Some like to think that Baylor moved on as Paige Patterson moved from trying to takeover Baylor to taking over Southwestern Seminary in Fort Worth but I think the fundamentalist movement had an impact that has led to many of the issues Baylor and our country has faced in the past few years. When the SBC adopted a vision of scriptural “inerrancy” in 1980, it set in motion an “us” versus “them” mentality that has polarized more than just one denomination. The movement seemed to deny women their full and equal value as human beings. The new word regarding the role of women in the life of the family, the church and society was complementarianism.  Women were created in the image of God but they have a different role to play and that role does not include leadership over any man over 12 years of age. Lines were drawn about who was faithful to biblical literacy and who wasn’t. Baylor has been rocked by the recent scandals concerning the sexual assault of female athletes by males athletes without consequences. A theology that does not recognize the full humanity of every person is a theology that condones the objectification of those considered lesser. That same 1980 SBC Convention also introduced political strategies very similar to secular precinct politics that creates winners and losers without considering the health of the whole. Former President Jimmy Carter finally left the SBC when they removed Jesus Christ as God’s ultimate revelation through which all Scripture should be interpreted.

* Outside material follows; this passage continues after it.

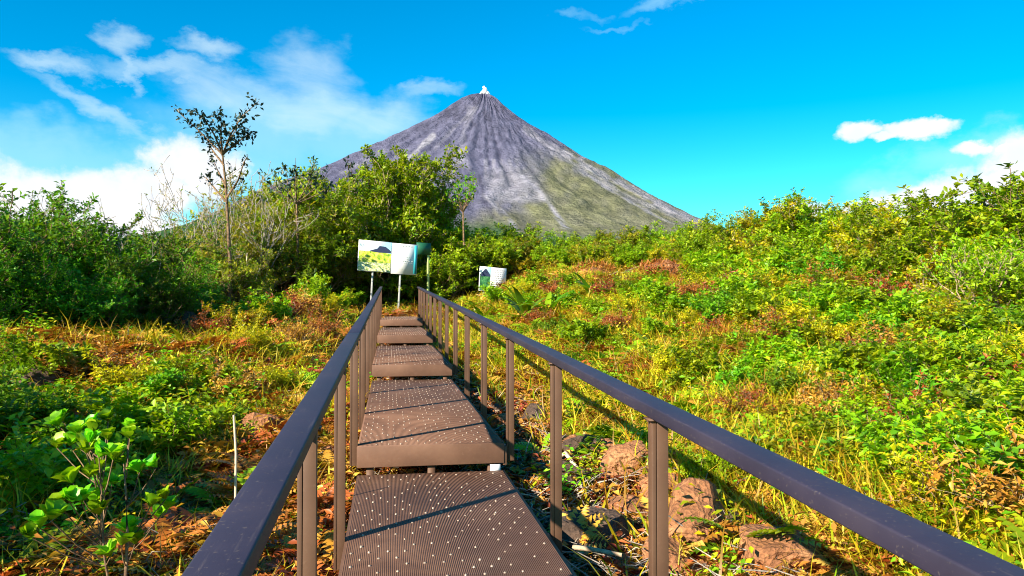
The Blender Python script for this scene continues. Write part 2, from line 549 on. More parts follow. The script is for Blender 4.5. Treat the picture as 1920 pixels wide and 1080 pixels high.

Sadly, I am watching United Methodists repeat the same patterns over the issue of human sexuality. Yes, I know, it is really not about human sexuality, it’s about Scriptural holiness. Sorry, I have been here before and like beehive hairdos and bell bottoms pants, I do not care to wear it again.  If it is about Scriptural holiness then I would like to add these lines to the Discipline:

  • Pride is incompatible with Christian teachings as expressed in Scripture.
  • Avarice is incompatible with Christian teaching as expressed in Scripture.
  • Lust is incompatible with Christian teaching as expressed in Scripture.
  • Gluttony is incompatible with Christian teaching as expressed in Scripture.
  • Wrath is incompatible with Christian teaching as expressed in Scripture.
  • Lying is incompatible with Christian teaching as expressed in Scripture.
  • Adultery is incompatible with Christian teaching as expressed in Scripture.
  • Ingratitude is incompatible with Christian teaching as expressed in Scripture.
  • Holding grudges is incompatible with Christian teaching as expressed in Scripture.
  • Bearing false witness is incompatible with Christian teaching as expressed in Scripture.
  • Fear is incompatible with Christian teaching as expressed in Scripture.
  • Divorce is incompatible with Christian teaching as expressed in Scripture. Yes, I realize Matthew gives infidelity as an out for divorce but Mark doesn’t. It is convenient to see the nuance concerning divorce but stick to the absolutes when it comes to something that doesn’t impact so many “normal” people.

Notice that I did not include misogyny. You can justify misogyny in Scripture and many do. Are we really so shocked and grieved that Amendment #1 and #2 were defeated? And you think a movement that upholds the inerrancy of Scripture without nuance is really not going to eventually remove women or divorcees from ordination?  Did you listen to the discussions from the floor of the Arkansas Conference last year concerning these amendments?

So yes, I abandoned Scripture for awhile because I believed I was headed straight to hell because I got a divorce. I stayed in the marriage for seven years while my preacher told me it was my duty to stay. It was a mental health disaster that I almost did not survive. So I went against everything I believed because I wanted to survive to be a good mother. If I was going to hell, at least I would have a few years of peace and be able to do the right thing for my children. Does that sound crazy? Probably, because that is what happens when you teach the Bible is inerrant. When I finally answered my call to ministry, I remember telling Britt, my candidacy mentor, that I was done with Scripture because I was a failure in living up to its standards. He told me I would change my mind.

I did not change my mind but God did changed the way I saw Scripture and thus, transformed my heart. I remember sitting in Bible during my first year at seminary as my professors opened Scripture up in a whole new way. They did not wash down the stories or explain away the pain. They exposed the violence and pointed out the contradictions. And over and over, Dr. Power revealed that God still loved these flawed and broken people found in page after page of Scripture. God did not withdraw God’s covenant when there were plenty of reasons to do so. There were classes where I could do nothing but weep. When I questioned my New Testament professor about God calling someone who was divorced to ministry, Dr. Black kept asking me, “What is your problem with God?” They opened up Scripture as a history of redemption and not judgment and suddenly, my life was transformed. There is nothing beyond God’s redemption – not my divorce, not my flaws, not my mistakes, not even my secondary status as female.

Here is what I learned in this journey. There is a river of grace that exists between the pride of believing you are living righteously according to Scripture and Jesus. Truthfully, we should strive for scriptural holiness but we are all sinners. Our pride keeps us from truly experiencing God’s grace. When I had no choice but to humbly admit that I was not up to the task, I unexpectedly experienced grace – “drop you to your knees – river wash over you” grace. It is kind of like being an addict. Before, I was addicted to sin and couldn’t see it or admit it because I was proud of what was within my control. If you want to do the twelve steps, you must admit you are powerless to overcome your addiction and you must depend on a power greater than your own. Scripture does not give you that power. Jesus does.

My understanding of Scripture that once condemned me and restricted me now gives me life and gives me hope. Scripture helps me live without fear. It flows through my veins as redemption and compassion and real life and I strive to offer that to others by opening Scripture in the way it was opened to me. I am grateful that God did not abandon me when I went against everything I was taught. For that, and for this amazing journey of grace, I owe God everything.